Come to think of it, neither I nor my brother has taken particular pains to know our ancestors – either on maternal or paternal sides. We of course know our grandparents and have heard tidbits about great-grandparents from our parents. But our knowledge doesn’t go beyond that and we have never tried to find out more. We kind of took it for granted that we carry some good things and some bad things from these ancestors gone long before we came to this world. And as long as we knew that we were okay. But as I was reading this book, I wondered if it would have been a good idea for us to find out if anyone knew about the family tree beyond these branches. Now with 3 out of 4 grandparents gone, I don’t see much of a chance of doing that.

I have stayed in the US for a while. Most of the times I have seen ordinary Americans – what we call the Middle Class in India – and sometimes the more affluent side of them. But I have never truly seen what the author refers to as the South Side. Though I wasn’t particularly ignorant of their status, the sorry state of affairs of a few years ago that the author describes did come as a shock. I don’t know how much things have improved since then. In a way, I could relate their neglect to that of a major chunk of population that still resides in the Indian villages.

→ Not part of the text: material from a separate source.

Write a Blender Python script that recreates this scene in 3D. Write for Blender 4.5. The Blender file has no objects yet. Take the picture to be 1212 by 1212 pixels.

That’s the reason someone referred to the people in Indian metros as “India” and the rural population as “Bharat”.

I hadn’t gone to the US with any particular bias against the colored people. But I remember one incident very clearly. Barely 3 months after I went there, I had been to the Atlantic City with my friends. None of us much cared for casinos so all of us were sitting somewhere on the boardwalk. Out of nowhere, came a group of teenage colored people and started dancing in front of us. I am still not sure whether they were making fun of us or were having fun themselves. I do remember, however, that I was shocked out of my skin at this – the word “Mugging” uppermost in my mind. :-(

It is so good to see that the author didn’t suffer much inferiority complex at the color of his skin - beyond the 1st incident in the library where he read about some colored people who went to great pains to change theirs. Growing up with a dusky skin in a country where “Fairness” is a natural obsession, it hadn’t been easy for me in the childhood. I haven’t still forgiven those girls in my school who acted superior because they were all fair-skinned. :-(

Two things struck me as he wrote about his ancestors after visiting his native place. One, that the names of the ladies who bore children that made up the clan were long since forgotten. The patriarchal society of India has achieved exactly that over the years. And second, the plight of the African women on the matrimonial front is only a shade worse than the lot of most of the women in India. :-(

So all said and done, I am glad that I read this book – if only to get a glimpse into the earlier life of the man who now runs the US of A. But I wonder if he will be able to bring about the same kind of change that he did by working tirelessly at the grassroots level all those years back. And I sure hope that what they say about “absolute power corrupting absolutely” doesn’t apply to Barack Obama.